PROBLEM TO SOLVE. Starting with the first line of the listing, quote each line exactly until and including the one with "c = P(640, 42, DQ);", leaving pictures out.

============

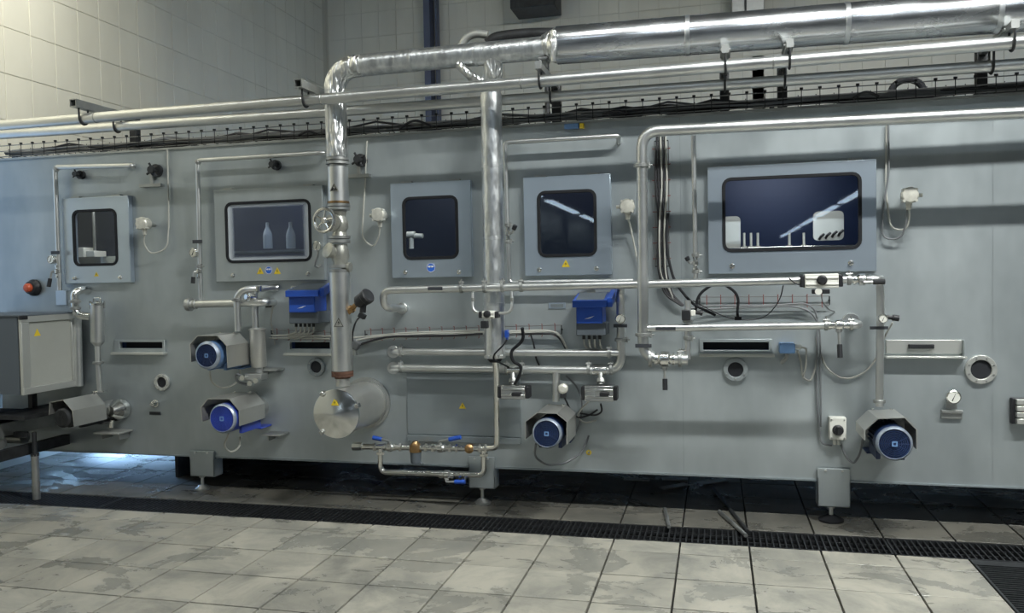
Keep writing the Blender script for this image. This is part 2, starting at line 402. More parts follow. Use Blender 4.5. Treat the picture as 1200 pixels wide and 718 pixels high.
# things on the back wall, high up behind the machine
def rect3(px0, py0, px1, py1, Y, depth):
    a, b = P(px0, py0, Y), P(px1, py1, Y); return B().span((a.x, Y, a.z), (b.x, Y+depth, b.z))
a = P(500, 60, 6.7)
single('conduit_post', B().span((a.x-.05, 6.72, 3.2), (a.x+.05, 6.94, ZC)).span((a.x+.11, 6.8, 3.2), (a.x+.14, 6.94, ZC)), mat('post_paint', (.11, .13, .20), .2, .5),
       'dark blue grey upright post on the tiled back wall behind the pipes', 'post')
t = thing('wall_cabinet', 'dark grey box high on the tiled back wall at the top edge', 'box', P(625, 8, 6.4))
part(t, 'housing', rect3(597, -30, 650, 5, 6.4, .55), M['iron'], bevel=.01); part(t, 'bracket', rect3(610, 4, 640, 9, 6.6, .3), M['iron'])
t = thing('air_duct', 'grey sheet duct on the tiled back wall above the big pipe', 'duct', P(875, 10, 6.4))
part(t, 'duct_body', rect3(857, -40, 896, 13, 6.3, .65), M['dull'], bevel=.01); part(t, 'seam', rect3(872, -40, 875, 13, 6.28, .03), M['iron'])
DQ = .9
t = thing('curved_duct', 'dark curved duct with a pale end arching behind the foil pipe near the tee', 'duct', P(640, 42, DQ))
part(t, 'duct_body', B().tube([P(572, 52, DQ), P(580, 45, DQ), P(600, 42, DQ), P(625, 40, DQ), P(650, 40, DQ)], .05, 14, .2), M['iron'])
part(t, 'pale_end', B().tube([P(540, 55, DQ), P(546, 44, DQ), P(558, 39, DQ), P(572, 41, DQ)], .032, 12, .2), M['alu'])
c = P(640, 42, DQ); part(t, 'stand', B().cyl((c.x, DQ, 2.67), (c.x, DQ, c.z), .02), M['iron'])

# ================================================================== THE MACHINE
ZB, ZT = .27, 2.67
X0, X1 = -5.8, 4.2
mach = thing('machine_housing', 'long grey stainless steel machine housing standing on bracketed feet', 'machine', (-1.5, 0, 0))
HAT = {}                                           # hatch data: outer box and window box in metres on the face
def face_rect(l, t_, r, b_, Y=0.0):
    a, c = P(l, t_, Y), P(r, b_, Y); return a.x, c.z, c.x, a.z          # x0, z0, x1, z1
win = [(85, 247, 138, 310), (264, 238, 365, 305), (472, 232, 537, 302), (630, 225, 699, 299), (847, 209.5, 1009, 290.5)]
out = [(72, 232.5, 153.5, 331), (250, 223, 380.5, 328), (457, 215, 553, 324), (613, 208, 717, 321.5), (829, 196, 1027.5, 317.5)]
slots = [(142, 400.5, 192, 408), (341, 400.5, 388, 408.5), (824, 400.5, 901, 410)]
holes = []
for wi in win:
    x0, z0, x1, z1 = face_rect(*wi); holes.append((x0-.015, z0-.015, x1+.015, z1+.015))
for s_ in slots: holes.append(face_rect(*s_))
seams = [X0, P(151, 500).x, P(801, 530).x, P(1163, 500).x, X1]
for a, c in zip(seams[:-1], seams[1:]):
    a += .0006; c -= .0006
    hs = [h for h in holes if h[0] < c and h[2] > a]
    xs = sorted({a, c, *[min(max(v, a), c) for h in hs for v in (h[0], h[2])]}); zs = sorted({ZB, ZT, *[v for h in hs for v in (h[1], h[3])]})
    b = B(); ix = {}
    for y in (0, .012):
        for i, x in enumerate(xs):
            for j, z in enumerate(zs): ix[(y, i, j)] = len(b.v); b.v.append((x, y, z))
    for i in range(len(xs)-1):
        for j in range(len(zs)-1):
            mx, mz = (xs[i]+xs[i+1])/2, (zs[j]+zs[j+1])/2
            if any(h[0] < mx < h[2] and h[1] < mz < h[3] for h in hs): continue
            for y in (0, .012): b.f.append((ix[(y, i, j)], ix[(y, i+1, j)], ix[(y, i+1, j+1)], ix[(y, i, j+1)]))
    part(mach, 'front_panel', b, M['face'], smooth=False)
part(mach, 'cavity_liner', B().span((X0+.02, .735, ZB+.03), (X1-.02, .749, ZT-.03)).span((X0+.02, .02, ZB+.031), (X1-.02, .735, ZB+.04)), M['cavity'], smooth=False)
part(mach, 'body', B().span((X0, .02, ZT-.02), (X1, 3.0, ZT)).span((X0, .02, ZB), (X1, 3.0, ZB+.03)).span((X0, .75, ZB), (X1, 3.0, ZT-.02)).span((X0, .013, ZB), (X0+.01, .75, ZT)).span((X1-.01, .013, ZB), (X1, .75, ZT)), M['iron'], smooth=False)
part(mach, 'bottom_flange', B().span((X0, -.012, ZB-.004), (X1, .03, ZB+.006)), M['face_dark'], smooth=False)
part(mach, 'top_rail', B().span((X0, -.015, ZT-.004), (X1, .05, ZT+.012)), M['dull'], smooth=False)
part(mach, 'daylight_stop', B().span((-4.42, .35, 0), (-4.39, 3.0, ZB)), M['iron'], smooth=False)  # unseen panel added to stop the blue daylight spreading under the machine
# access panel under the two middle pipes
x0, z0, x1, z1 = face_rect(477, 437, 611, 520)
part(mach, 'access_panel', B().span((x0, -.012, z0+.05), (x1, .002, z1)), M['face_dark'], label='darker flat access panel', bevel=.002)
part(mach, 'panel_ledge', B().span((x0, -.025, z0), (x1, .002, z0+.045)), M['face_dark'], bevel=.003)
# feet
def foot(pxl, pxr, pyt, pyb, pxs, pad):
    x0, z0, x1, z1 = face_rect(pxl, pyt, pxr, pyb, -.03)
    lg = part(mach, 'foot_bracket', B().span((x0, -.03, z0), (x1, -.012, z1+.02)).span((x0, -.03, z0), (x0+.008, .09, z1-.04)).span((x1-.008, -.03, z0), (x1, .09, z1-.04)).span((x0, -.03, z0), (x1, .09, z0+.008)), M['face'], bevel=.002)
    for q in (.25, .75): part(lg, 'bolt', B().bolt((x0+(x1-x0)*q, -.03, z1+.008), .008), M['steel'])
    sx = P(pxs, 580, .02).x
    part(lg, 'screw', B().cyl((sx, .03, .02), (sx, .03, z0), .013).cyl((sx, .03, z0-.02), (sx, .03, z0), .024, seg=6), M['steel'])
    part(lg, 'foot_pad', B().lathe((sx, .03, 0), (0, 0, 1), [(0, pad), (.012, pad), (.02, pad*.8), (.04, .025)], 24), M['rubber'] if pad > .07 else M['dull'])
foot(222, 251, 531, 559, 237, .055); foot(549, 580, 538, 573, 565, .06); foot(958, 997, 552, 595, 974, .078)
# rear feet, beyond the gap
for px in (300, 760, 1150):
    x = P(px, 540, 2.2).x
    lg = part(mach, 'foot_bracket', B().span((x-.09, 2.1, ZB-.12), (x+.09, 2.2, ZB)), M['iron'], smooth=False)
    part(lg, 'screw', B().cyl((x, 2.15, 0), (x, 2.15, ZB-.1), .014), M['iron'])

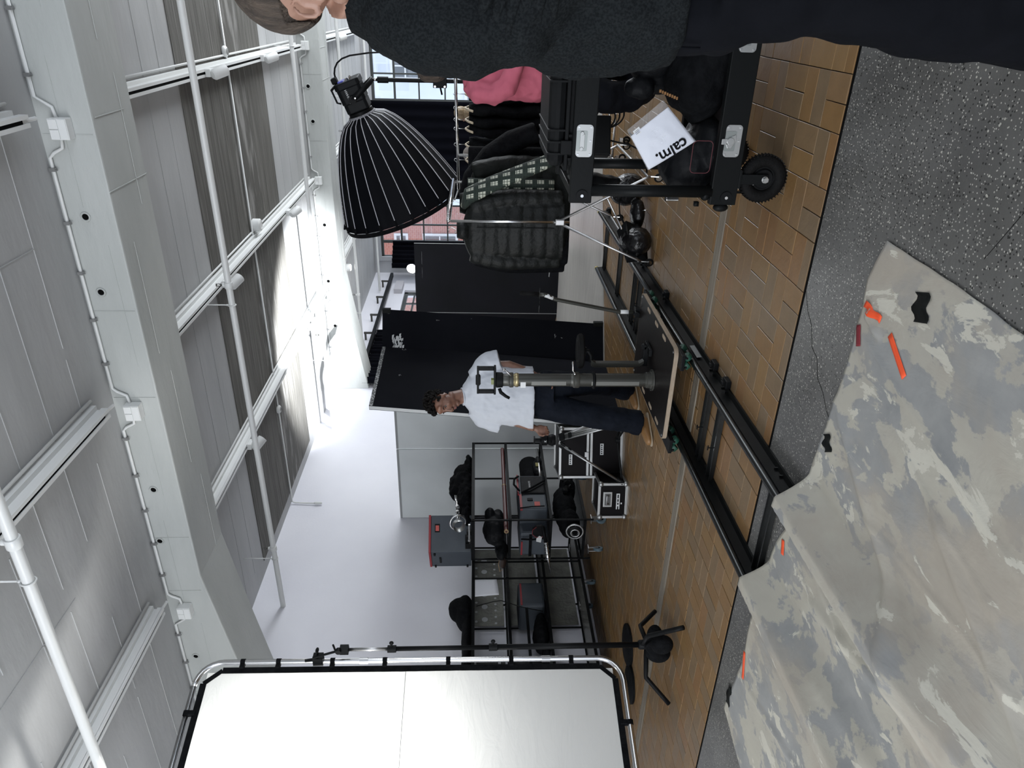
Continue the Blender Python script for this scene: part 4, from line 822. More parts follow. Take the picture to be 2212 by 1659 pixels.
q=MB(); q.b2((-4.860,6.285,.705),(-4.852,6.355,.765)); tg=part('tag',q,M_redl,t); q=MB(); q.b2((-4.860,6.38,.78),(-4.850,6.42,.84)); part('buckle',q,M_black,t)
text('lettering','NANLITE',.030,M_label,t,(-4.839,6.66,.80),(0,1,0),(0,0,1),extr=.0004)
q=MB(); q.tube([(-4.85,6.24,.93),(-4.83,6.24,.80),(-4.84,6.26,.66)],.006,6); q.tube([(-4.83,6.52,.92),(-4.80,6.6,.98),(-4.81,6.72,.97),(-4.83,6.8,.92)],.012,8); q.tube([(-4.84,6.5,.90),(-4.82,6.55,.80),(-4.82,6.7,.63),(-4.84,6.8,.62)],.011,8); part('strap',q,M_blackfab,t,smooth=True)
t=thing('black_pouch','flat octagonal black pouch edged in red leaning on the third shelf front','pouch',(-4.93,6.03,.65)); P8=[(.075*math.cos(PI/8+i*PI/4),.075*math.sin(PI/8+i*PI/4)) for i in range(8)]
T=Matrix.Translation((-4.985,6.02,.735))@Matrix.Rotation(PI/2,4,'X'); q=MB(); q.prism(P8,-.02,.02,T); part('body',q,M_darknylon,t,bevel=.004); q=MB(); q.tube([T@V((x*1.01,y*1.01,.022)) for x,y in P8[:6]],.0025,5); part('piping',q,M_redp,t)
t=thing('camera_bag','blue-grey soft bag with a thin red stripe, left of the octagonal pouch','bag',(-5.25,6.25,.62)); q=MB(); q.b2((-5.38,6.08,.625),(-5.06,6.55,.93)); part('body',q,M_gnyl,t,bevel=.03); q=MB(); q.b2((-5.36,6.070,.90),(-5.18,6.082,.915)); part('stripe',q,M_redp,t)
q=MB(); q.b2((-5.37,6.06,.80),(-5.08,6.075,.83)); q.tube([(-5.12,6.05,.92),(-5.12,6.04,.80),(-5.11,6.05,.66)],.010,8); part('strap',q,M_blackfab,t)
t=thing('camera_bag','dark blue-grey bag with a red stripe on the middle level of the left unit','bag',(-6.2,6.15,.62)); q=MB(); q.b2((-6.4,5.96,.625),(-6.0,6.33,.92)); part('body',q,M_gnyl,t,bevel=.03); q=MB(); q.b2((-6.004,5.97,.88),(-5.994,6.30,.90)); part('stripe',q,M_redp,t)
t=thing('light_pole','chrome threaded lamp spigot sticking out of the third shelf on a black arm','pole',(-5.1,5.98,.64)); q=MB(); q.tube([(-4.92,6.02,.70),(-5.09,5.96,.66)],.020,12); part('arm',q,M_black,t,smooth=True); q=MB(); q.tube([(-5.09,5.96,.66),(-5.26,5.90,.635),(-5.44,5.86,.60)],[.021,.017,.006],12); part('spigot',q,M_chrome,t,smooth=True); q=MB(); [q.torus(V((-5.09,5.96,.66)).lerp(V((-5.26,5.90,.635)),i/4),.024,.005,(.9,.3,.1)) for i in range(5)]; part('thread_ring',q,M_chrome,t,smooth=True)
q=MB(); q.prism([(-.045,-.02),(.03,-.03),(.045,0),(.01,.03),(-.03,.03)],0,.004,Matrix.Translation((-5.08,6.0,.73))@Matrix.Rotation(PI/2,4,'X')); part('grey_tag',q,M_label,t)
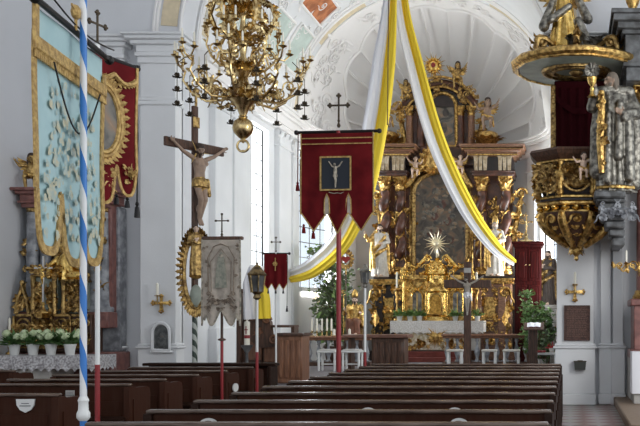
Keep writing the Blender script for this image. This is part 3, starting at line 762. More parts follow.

============

SOLUTION TO THE EXERCISE.
Keep writing the Blender script for this image. This is part 2, starting at line 402. More parts follow. Use Blender 4.5. Treat the picture as 1200 pixels wide and 718 pixels high.
# things on the back wall, high up behind the machine
def rect3(px0, py0, px1, py1, Y, depth):
    a, b = P(px0, py0, Y), P(px1, py1, Y); return B().span((a.x, Y, a.z), (b.x, Y+depth, b.z))
a = P(500, 60, 6.7)
single('conduit_post', B().span((a.x-.05, 6.72, 3.2), (a.x+.05, 6.94, ZC)).span((a.x+.11, 6.8, 3.2), (a.x+.14, 6.94, ZC)), mat('post_paint', (.11, .13, .20), .2, .5),
       'dark blue grey upright post on the tiled back wall behind the pipes', 'post')
t = thing('wall_cabinet', 'dark grey box high on the tiled back wall at the top edge', 'box', P(625, 8, 6.4))
part(t, 'housing', rect3(597, -30, 650, 5, 6.4, .55), M['iron'], bevel=.01); part(t, 'bracket', rect3(610, 4, 640, 9, 6.6, .3), M['iron'])
t = thing('air_duct', 'grey sheet duct on the tiled back wall above the big pipe', 'duct', P(875, 10, 6.4))
part(t, 'duct_body', rect3(857, -40, 896, 13, 6.3, .65), M['dull'], bevel=.01); part(t, 'seam', rect3(872, -40, 875, 13, 6.28, .03), M['iron'])
DQ = .9
t = thing('curved_duct', 'dark curved duct with a pale end arching behind the foil pipe near the tee', 'duct', P(640, 42, DQ))
part(t, 'duct_body', B().tube([P(572, 52, DQ), P(580, 45, DQ), P(600, 42, DQ), P(625, 40, DQ), P(650, 40, DQ)], .05, 14, .2), M['iron'])
part(t, 'pale_end', B().tube([P(540, 55, DQ), P(546, 44, DQ), P(558, 39, DQ), P(572, 41, DQ)], .032, 12, .2), M['alu'])
c = P(640, 42, DQ); part(t, 'stand', B().cyl((c.x, DQ, 2.67), (c.x, DQ, c.z), .02), M['iron'])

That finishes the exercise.